By Jason Le Miere / International Business Times

This is an abbreviated version of the story. For the full story, click here.

Since the start of the election campaign, Rabbi Jill Jacobs has seen swastikas graffitied at a subway stop near her Manhattan home and Jews subjected to a stream of abuse online suggesting Adolf Hitler was right all along. So when asked if she trusts that President Donald Trump truly cares about the religious liberty he vowed last week to “do everything to defend,” she has a very clear response.

“We have to stop calling it ‘religious freedom,’” she told International Business Times. “The executive order that was leaked or any bills that are likely to come out, they’re not about religious freedom, they’re about imposing one particular interpretation of Christianity on the entire country. It’s profoundly un-American.” …
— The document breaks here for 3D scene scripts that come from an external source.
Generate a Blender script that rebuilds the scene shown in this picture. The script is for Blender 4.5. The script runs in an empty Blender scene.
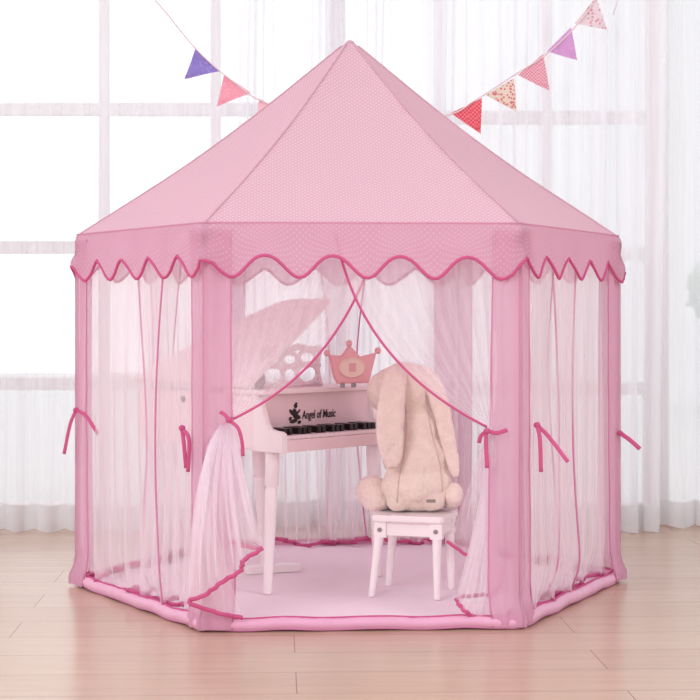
import bpy, bmesh, math, random
from mathutils import Vector, Matrix, noise
PI = math.pi
C = bpy.context.scene.collection
sc = bpy.context.scene
rnd = random.Random(7)
V = Vector
CAMY, CAMZ, F = -4.17, .714, 1609.0

def W(px, py, d):
    """world point seen at a photo pixel, d metres from the camera plane (used to measure the place)"""
    return V(((px-350)*d/F, d+CAMY, CAMZ-(py-308)*d/F))

# ------------------------------------------------------------------ materials
def nodes(name):
    m = bpy.data.materials.new(name); m.use_nodes = True
    nt = m.node_tree; nt.nodes.clear()
    out = nt.nodes.new('ShaderNodeOutputMaterial')
    return m, nt, out
def N(nt, t, **k):
    n = nt.nodes.new(t)
    for a, b in k.items():
        if a.startswith('i_'):
            n.inputs[a[2:].replace('_', ' ')].default_value = b
        else: setattr(n, a, b)
    return n
def lin(c):
    return tuple((x/12.92 if x <= .04045 else ((x+.055)/1.055)**2.4) for x in [v/255 for v in c]) + (1,)
def solid(name, col, rough=.5, var=.04, scale=12, metal=0, bump=0, bscale=60, spec=.5, sheen=0, coat=0):
    m, nt, out = nodes(name)
    b = N(nt, 'ShaderNodeBsdfPrincipled')
    tc = N(nt, 'ShaderNodeTexCoord')
    nz = N(nt, 'ShaderNodeTexNoise'); nz.inputs['Scale'].default_value = scale; nz.inputs['Detail'].default_value = 4
    nt.links.new(tc.outputs['Object'], nz.inputs['Vector'])
    r = N(nt, 'ShaderNodeMapRange'); r.inputs['To Min'].default_value = 1-var; r.inputs['To Max'].default_value = 1+var
    nt.links.new(nz.outputs['Fac'], r.inputs['Value'])
    hs = N(nt, 'ShaderNodeHueSaturation'); hs.inputs['Color'].default_value = lin(col)
    nt.links.new(r.outputs[0], hs.inputs['Value'])
    nt.links.new(hs.outputs[0], b.inputs['Base Color'])
    b.inputs['Roughness'].default_value = rough; b.inputs['Metallic'].default_value = metal
    b.inputs['Specular IOR Level'].default_value = spec
    b.inputs['Sheen Weight'].default_value = sheen; b.inputs['Sheen Roughness'].default_value = .5
    b.inputs['Coat Weight'].default_value = coat
    if bump:
        n2 = N(nt, 'ShaderNodeTexNoise'); n2.inputs['Scale'].default_value = bscale; n2.inputs['Detail'].default_value = 3
        nt.links.new(tc.outputs['Object'], n2.inputs['Vector'])
        bp = N(nt, 'ShaderNodeBump'); bp.inputs['Strength'].default_value = bump; bp.inputs['Distance'].default_value = .004
        nt.links.new(n2.outputs['Fac'], bp.inputs['Height']); nt.links.new(bp.outputs[0], b.inputs['Normal'])
    nt.links.new(b.outputs[0], out.inputs[0])
    return m
def cloth(name, col, opacity, transl=.45, dots=None, dot_col=(255, 250, 252), var=.05, streak=0):
    """woven fabric: threads scatter and pass light, gaps between them are open"""
    m, nt, out = nodes(name); L = nt.links.new
    tc = N(nt, 'ShaderNodeTexCoord')
    mp = N(nt, 'ShaderNodeMapping'); mp.inputs['Scale'].default_value = (30, 30, 1.2) if streak else (9, 9, 9)
    L(tc.outputs['Object'], mp.inputs['Vector'])
    nz = N(nt, 'ShaderNodeTexNoise'); nz.inputs['Scale'].default_value = 1; nz.inputs['Detail'].default_value = 3
    L(mp.outputs[0], nz.inputs['Vector'])
    r = N(nt, 'ShaderNodeMapRange'); r.inputs['To Min'].default_value = 1-var; r.inputs['To Max'].default_value = 1+var
    L(nz.outputs['Fac'], r.inputs['Value'])
    hs = N(nt, 'ShaderNodeHueSaturation'); hs.inputs['Color'].default_value = lin(col); L(r.outputs[0], hs.inputs['Value'])
    col_out = hs.outputs[0]
    if dots:
        uv = N(nt, 'ShaderNodeUVMap')
        sc_ = N(nt, 'ShaderNodeVectorMath', operation='SCALE'); sc_.inputs['Scale'].default_value = 1/dots; L(uv.outputs[0], sc_.inputs[0])
        rt = N(nt, 'ShaderNodeMapping'); rt.inputs['Rotation'].default_value = (0, 0, PI/4); L(sc_.outputs[0], rt.inputs['Vector'])
        fr = N(nt, 'ShaderNodeVectorMath', operation='FRACTION'); L(rt.outputs[0], fr.inputs[0])
        su = N(nt, 'ShaderNodeVectorMath', operation='SUBTRACT'); su.inputs[1].default_value = (.5, .5, 0); L(fr.outputs[0], su.inputs[0])
        ln = N(nt, 'ShaderNodeVectorMath', operation='LENGTH'); L(su.outputs[0], ln.inputs[0])
        mr = N(nt, 'ShaderNodeMapRange'); mr.inputs['From Min'].default_value = .2; mr.inputs['From Max'].default_value = .3
        mr.inputs['To Min'].default_value = 1; mr.inputs['To Max'].default_value = 0; L(ln.outputs['Value'], mr.inputs['Value'])
        mx = N(nt, 'ShaderNodeMix', data_type='RGBA'); L(mr.outputs[0], mx.inputs[0]); L(col_out, mx.inputs[6])
        mx.inputs[7].default_value = lin(dot_col); col_out = mx.outputs[2]
    d = N(nt, 'ShaderNodeBsdfDiffuse'); t = N(nt, 'ShaderNodeBsdfTranslucent')
    L(col_out, d.inputs[0]); L(col_out, t.inputs[0])
    m1 = N(nt, 'ShaderNodeMixShader'); m1.inputs[0].default_value = transl
    L(d.outputs[0], m1.inputs[1]); L(t.outputs[0], m1.inputs[2])
    if opacity < 1:
        tr = N(nt, 'ShaderNodeBsdfTransparent'); m2 = N(nt, 'ShaderNodeMixShader'); m2.inputs[0].default_value = opacity
        L(tr.outputs[0], m2.inputs[1]); L(m1.outputs[0], m2.inputs[2]); L(m2.outputs[0], out.inputs[0])
        if streak:
            r2 = N(nt, 'ShaderNodeMapRange'); r2.inputs['From Min'].default_value = .3; r2.inputs['From Max'].default_value = .7
            r2.inputs['To Min'].default_value = opacity-streak; r2.inputs['To Max'].default_value = opacity+streak
            L(nz.outputs['Fac'], r2.inputs['Value']); L(r2.outputs[0], m2.inputs[0])
    else: L(m1.outputs[0], out.inputs[0])
    return m
def print_fabric(name, base, mark, kind, scale):
    m, nt, out = nodes(name); L = nt.links.new
    b = N(nt, 'ShaderNodeBsdfPrincipled'); b.inputs['Roughness'].default_value = .9
    tc = N(nt, 'ShaderNodeTexCoord')
    if kind == 'check':
        t = N(nt, 'ShaderNodeTexChecker'); t.inputs['Scale'].default_value = scale
        t.inputs[1].default_value = lin(base); t.inputs[2].default_value = lin(mark); L(tc.outputs['Object'], t.inputs[0]); o = t.outputs[0]
    else:
        t = N(nt, 'ShaderNodeTexVoronoi'); t.inputs['Scale'].default_value = scale; L(tc.outputs['Object'], t.inputs['Vector'])
        cr = N(nt, 'ShaderNodeValToRGB'); cr.color_ramp.elements[0].position = .3; cr.color_ramp.elements[1].position = .45
        cr.color_ramp.elements[0].color = lin(mark); cr.color_ramp.elements[1].color = lin(base)
        L(t.outputs['Distance'], cr.inputs[0]); o = cr.outputs[0]
    L(o, b.inputs['Base Color'])
    tl = N(nt, 'ShaderNodeBsdfTranslucent'); L(o, tl.inputs[0]); mx = N(nt, 'ShaderNodeMixShader'); mx.inputs[0].default_value = .3
    L(b.outputs[0], mx.inputs[1]); L(tl.outputs[0], mx.inputs[2]); L(mx.outputs[0], out.inputs[0])
    return m
M = {}
M['roof'] = cloth('roof_fabric', (230, 189, 203), 1, .40, dots=.0095, dot_col=(241, 214, 222), var=.02)
M['valance'] = cloth('valance_fabric', (234, 184, 206), .86, .5, dots=.0095, dot_col=(239, 204, 222), var=.03)
M['panel'] = cloth('panel_fabric', (232, 183, 206), .84, .45, var=.03)
M['tulle'] = cloth('tulle', (255, 246, 251), .41, .66, streak=.09, var=.02)
M['tulle_front'] = cloth('tulle_front', (255, 246, 252), .38, .6, streak=.05, var=.02)
M['trim'] = cloth('trim_satin', (230, 120, 170), 1, .45)
M['trim_pale'] = cloth('trim_satin_pale', (236, 162, 202), 1, .4)
M['mat'] = cloth('mat_plush', (252, 231, 241), 1, .1, var=.02)
M['rim'] = solid('rim_satin', (226, 162, 192), .38, .06, 20, sheen=.3)
M['drape'] = cloth('drape_sheer', (250, 250, 253), .55, .60, streak=.10, var=.02)
M['drape_hem'] = cloth('drape_hem', (238, 236, 238), .85, .4)
M['wood_white'] = solid('painted_white_wood', (250, 238, 240), .35, .02, coat=.2)
M['wood_pink'] = solid('painted_pale_pink_wood', (249, 230, 234), .38, .02, coat=.2)
M['fall'] = solid('painted_fallboard', (244, 216, 221), .38, .02, coat=.2)
M['crown'] = solid('crown_paint', (238, 176, 182), .4, .04)
M['crown_in'] = solid('crown_inlay', (242, 212, 200), .5, .04)
M['crown_pic'] = solid('crown_badge', (226, 170, 172), .5, .1, 200)
M['black'] = solid('black_gloss', (38, 30, 32), .3, .02)
M['ink'] = solid('black_ink', (52, 38, 42), .6, .02)
M['steel'] = solid('steel_bolt', (150, 140, 140), .3, .05, metal=.8)
M['fur'] = solid('cream_plush', (238, 216, 206), .95, .12, 45, bump=1, bscale=110, sheen=.5, spec=.1)
M['fur_pink'] = solid('pink_cream_plush', (240, 217, 209), .95, .11, 45, bump=1, bscale=110, sheen=.5, spec=.1)
M['frame'] = solid('window_frame_paint', (232, 222, 224), .45, .02)
M['wall'] = solid('wall_paint', (238, 234, 234), .8, .02)
M['terrace'] = solid('terrace_stone', (235, 235, 235), .8, .04)
M['leaf'] = solid('leaf_green', (176, 192, 178), .7, .2)
M['bark'] = solid('bark', (110, 95, 80), .9, .2)
M['cord'] = solid('bunting_cord', (225, 200, 205), .8, .03)
M['seam'] = solid('plush_seam', (216, 190, 178), .95, .05)
M['tag'] = solid('grey_label', (150, 135, 130), .6, .2, 300)

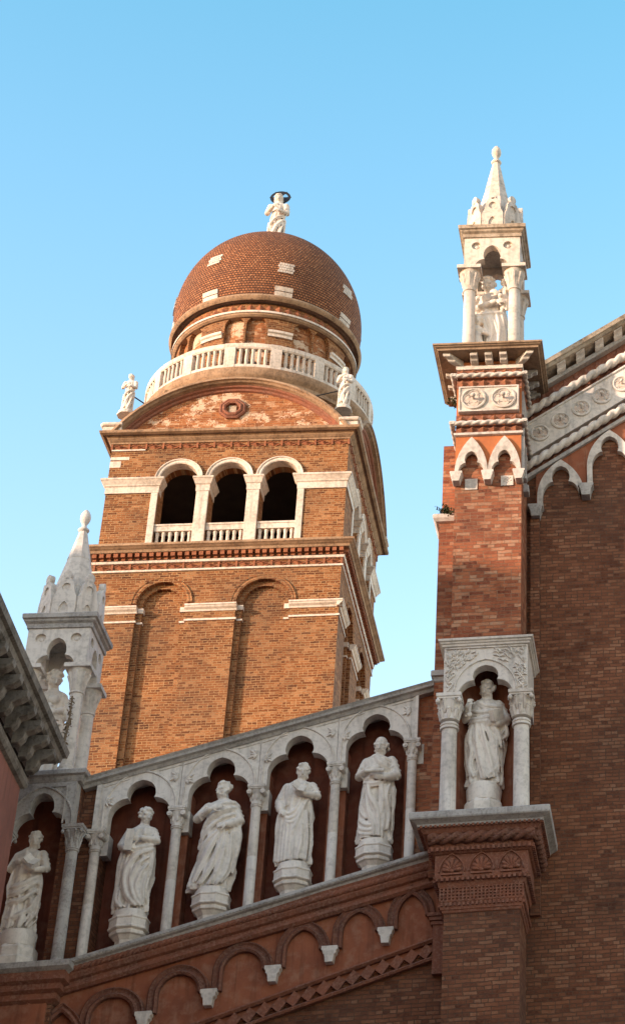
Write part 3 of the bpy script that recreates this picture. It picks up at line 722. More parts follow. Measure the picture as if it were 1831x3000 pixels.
part(MB().prism([(U0, zm(U0)), (UE, zm(UE)), (UE, zt(UE)-.1), (U0, zt(U0)-.1)], .36, GT+.1), 'gable_band', 'plaster')
dv = Vector((1, K)).normalized()
for i in range(14):
    x = U0+.3+i*.335
    z0, z1 = zm(x), zt(x)-.10
    mb = modillion(x, .37, z0+.02, z1+.02, .15, .31)
    mb.xf(lambda p: Vector((p.x, p.y, p.z+K*(p.x-x))))
    part(mb, 'modillion', 'stone', bevel=.012)
sl = lambda f, a, b: ((a, f(a)), (b, f(b)))
zp1 = rake(1710, 1141, .30); zp2 = rake(1710, 1241, .30)
zro1 = rake(1705, 1117, .3); zro2 = rake(1705, 1269, .3); zst = rake(1705, 1300, .36)
part(MB().prism([(U0, zst(U0)), (UE, zst(UE)), (UE, zm(UE)), (U0, zm(U0))], .40, GT+.1), 'gable_frieze', 'terracotta')
mb = MB()
for fa, fbb in ((lambda u: zm(u)-.04, zro1), (zro1, zp1), (zp2, zro2), (zro2, zst)):
    x = U0+.1
    while x < 1.2:
        zc = (fa(x)+fbb(x))/2; h = abs(fa(x)-fbb(x))/2
        mb.add([(x-.1*dv.x, .4, zc-.1*dv.y), (x, .4, zc-h), (x+.1*dv.x, .4, zc+.1*dv.y), (x, .4, zc+h), (x, .34, zc)], [(0,1,4),(1,2,4),(2,3,4),(3,0,4)])
        x += .19
part(mb, 'lozenge_band', 'terracotta')
for f in (zro1, zro2):
    part(MB().rope((U0-.03, .28, f(U0-.03)), (UE, .28, f(UE)), .08, .40, 2, 18, .5), 'rope_moulding', 'stone', auto=50)
part(MB().prism([(U0, zp2(U0)), (UE, zp2(UE)), (UE, zp1(UE)), (U0, zp1(U0))], .31, GT+.1), 'quatrefoil_band', 'stone')
mb = MB()
for f, sg in ((zp1, -1), (zp2, 1)):
    prof = [(0, .314), (0, .285), (.03, .285), (.04, .314)] if sg > 0 else [(0, .314), (-.04, .314), (-.03, .285), (0, .285)]
    mb.sweep([(U0, f(U0)), (UE, f(UE))], prof)
part(mb, 'band_edging', 'stone')
for i in range(10):
    x, z = CH.at(1587+61*i*(1+.012*i), 1253-37.6*i*(1+.012*i), .3)
    if x > UE-.3: break
    x = -2.125+.358*i
    z = (zp1(x)+zp2(x))/2
    roundel(x, .31, z, .175, 'stone')
part(MB().sweep([(U0, zst(U0)), (UE, zst(UE))], [(.03, .33), (.03, GT), (-.03, GT), (-.03, .34)][::-1]), 'gable_string', 'stone_grey')
# stepped lobed arches under the gable
ua = [CH.at(1642, 1410, .38)[0], CH.at(1785, 1300, .38)[0]]
sp = ua[1]-ua[0]
zsA = CH.at(1708, 1425, .38)[1]
for i in range(6):
    x = ua[0]+sp*i; zs = zsA+K*sp*(i-.0)-.0
    hw = sp/2-.115
    apz = zst(x)-.20
    zs_ = apz-2.0*hw
    zleft = zsA+K*sp*(i-1)
    T = trefoil(x, zs_, hw, cu=.42, cz=.95, lz=1.38, lr=.48, az=1.98)
    O = pointed(x, zs_, sp/2-.025, apz-zs_+.13)
    zr_ = zsA+K*sp*i; zl_ = zr_-K*sp+(.2 if i == 0 else 0)
    poly = [(O[0][0], zl_)]+O+[(O[-1][0], zr_), (T[-1][0], zr_)]+T[::-1]+[(T[0][0], zl_)]
    part(MB().prism(poly, .33, .44), 'gable_arch', 'stone', bevel=.02)
    part(MB().prism([(x-sp/2+.001, zl_)]+O+[(x+sp/2-.001, zr_), (x+sp/2-.001, zst(x+sp/2)), (x-sp/2+.001, zst(x-sp/2))], .40, GT+.05), 'gable_plaster', 'plaster')  # darker than the crown's plaster, the gable's shade put into the colour
    xx = x+sp/2; z = zr_
    p = [(xx-.13, z), (xx+.13, z), (xx+.13, z-.05), (xx+.105, z-.06), (xx+.105, z-.10), (xx+.09, z-.11), (xx+.07, z-.24), (xx-.07, z-.24), (xx-.09, z-.11), (xx-.105, z-.10), (xx-.105, z-.06), (xx-.13, z-.05)]
    part(MB().prism(p, .26, GT+.05), 'corbel', 'stone_grey', bevel=.006)
    if i == 0:
        xx = x-sp/2; z = zl_
        p = [(q[0]-sp, q[1]-K*sp+.2) for q in p]
        part(MB().prism(p, .26, GT+.05), 'corbel', 'stone_grey', bevel=.006)
        part(MB().box(xx-.09, xx+.06, .36, GT+.05, 12, z-.2), 'wall_pilaster', 'brick_dark')
# narrow arch and corbels on the buttress side
x = SU1
mb = MB().box(x-.03, x+.05, KT+.05, KT+.12, zsp-.02, zsp+.9).box(x-.03, x+.05, KT+.45, KT+.52, zsp-.02, zsp+.8)
part(mb, 'crown_arch', 'stone_grey')  # grey copy of the front arches, side shade put into the colour
part(MB().box(x-.03, x+.09, KT+.0, KT+.16, zsp-.14, zsp).box(x-.03, x+.09, KT+.40, KT+.58, zsp-.14, zsp), 'corbel', 'stone_grey', bevel=.01)
# building behind: nave roof and body so the front is not a board
part(MB().prism([(U0, 0), (UE, 0), (UE, gz(UE, top)-.15), (U0, gz(U0, top)-.15)], GT+.61, 30), 'nave_body', 'brick_dark')
part(MB().prism([(UL-1, 0), (U0-.01, 0), (U0-.01, cop(U0)-.5), (UL-1, cop(UL-1)-.5)], .81, 20), 'aisle_body', 'brick_dark')

# ---------------------------------------------------------------- corner buttress at the far left: half-hidden niche
BT = -.12
zlb = CH.at(150, 2802, -.42)[1]; zca = CH.at(205, 2430, BT)[1]; zct = CH.at(200, 2300, BT)[1]
bl, br = -10.25, -8.86
x_ = CH.at(205, 2600, BT)[0]
part(MB().box(bl, br-.0, BT+.05, 1, 0, zlb-.3), 'corner_buttress', 'brick_dark')
part(MB().ring(bl, br, BT+.05, .3, [(0, zlb-.55), (.06, zlb-.5), (.06, zlb-.42), (.12, zlb-.38), (.12, zlb-.3), (.18, zlb-.26), (.18, zlb-.14)]), 'console_cornice', 'terracotta')
part(MB().ring(bl, br, BT+.05, .3, [(.17, zlb-.14), (.2, zlb-.12), (.24, zlb-.09), (.24, zlb-.01), (.22, zlb)]), 'ledge', 'stone_grey')
part(MB().ring(bl+.1, br-.1, BT-.02, .1, [(0, zlb-1.6), (.04, zlb-1.58), (.04, zlb-1.5), (0, zlb-1.48)]), 'terracotta_string', 'terracotta')
px1 = CH.at(212, 2600, BT-.06)[0]-.07
for x in (px1, px1-1.0):
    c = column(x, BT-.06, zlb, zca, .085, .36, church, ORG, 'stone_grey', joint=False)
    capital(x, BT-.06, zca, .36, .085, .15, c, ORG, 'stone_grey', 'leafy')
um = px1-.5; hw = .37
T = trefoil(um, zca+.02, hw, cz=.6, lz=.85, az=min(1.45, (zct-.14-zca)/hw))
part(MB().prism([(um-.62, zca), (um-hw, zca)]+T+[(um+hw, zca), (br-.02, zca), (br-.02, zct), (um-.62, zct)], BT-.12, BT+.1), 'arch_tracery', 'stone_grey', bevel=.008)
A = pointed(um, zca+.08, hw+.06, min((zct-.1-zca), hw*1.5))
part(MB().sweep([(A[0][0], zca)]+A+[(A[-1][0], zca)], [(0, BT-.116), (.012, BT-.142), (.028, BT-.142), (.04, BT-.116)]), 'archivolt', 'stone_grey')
part(MB().sweep([(br-.14, zca+.05), (br-.14, zct-.06), (um+.1, zct-.06)], [(0, BT-.116), (.0, BT-.14), (.02, BT-.14), (.025, BT-.116)]), 'panel_moulding', 'stone_grey')
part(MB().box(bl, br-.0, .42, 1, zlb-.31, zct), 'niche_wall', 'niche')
part(MB().box(br-.22, br-.0, BT+.101, .42, zlb-.02, zct-.001), 'corner_buttress', 'brick_dark')
part(MB().ring(bl, br, BT-.08, .8, [(0, zct), (.03, zct+.01), (.05, zct+.05), (.06, zct+.09), (.10, zct+.11), (.11, zct+.17), (.08, zct+.19)]), 'buttress_cornice', 'stone_grey')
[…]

True religious freedom is a delicate balance between “whether there’s a burden on religion and whether the government has a compelling interest in burdening that religion,” said Holly Hollman, the general counsel for the Baptist Joint Committee for Religious Liberty.

While the name of the education and advocacy organization might suggest they would be in support of all religious liberty cases, the Baptist Joint Committee issued a friend-of-the-court brief defending the sufficiency of the government’s religious accommodation in mandating contraception coverage in the 2016 Supreme Court case Zubik v. Burwell, which aimed to take the Hobby Lobby victory a step further. Hollman said such cases and legislation like the proposed executive order from Trump could ultimately end up doing huge damage to one of the founding and most treasured principles of the country.

“Efforts that purport to advance religious liberty and yet would harm other important civil liberties or would put the government in the position of advancing religion ultimately threaten religious liberty as we have known and benefited from,” Hollman said.